Mid-Atlantic

February, 2005
Regional Report

Use Soilless Seed-Starting Mix

Use the right mix for starting your seeds. Commercially formulated seed starting mixes are soilless, meaning they are specially blended to be relatively sterile and free of weed seeds. Most contain milled sphagnum peat moss with vermiculite and/or perlite, plus a bit of dolomitic lime, a wetting agent, and sometimes fertilizer.

Label Seedlings

There is nothing so frustrating as looking at two different but unnamed tomato seedlings, or wondering is this a yellow or orange marigold? Label your seedlings from day one. I use masking tape and an ordinary pencil to label each container with the name and date seeded or transplanted. Wooden or plastic labels work fine too.
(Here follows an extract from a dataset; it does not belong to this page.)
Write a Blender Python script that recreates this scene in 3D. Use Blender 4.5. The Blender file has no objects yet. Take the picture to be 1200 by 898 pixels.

Mark Seed-Starting Dates on Calendar

Many popular annual and vegetable transplants only require six to eight weeks head start indoors, some need ten or twelve. To know when to start your seeds, check your average last spring frost date. Then count backwards the recommended number of weeks and mark your calendar for when to start the seeds.

Take Cuttings

If you overwintered geraniums, salvias, begonias, and other tender plants, now is the time to take tip cuttings for rooting new starts. This allows you to prune back the parent plant and thus encourage denser new growth, as well as increase your supply of plants for the coming the season.

Check Frost Heaving

Recent freeze-thaw cycles may have heaved shallow-rooted plants right up out of the ground. (Routine mulching over the root area in late fall helps prevent this.) If you find a plant popped up on the surface, toss mulch over the roots until the next thaw when you can replant it.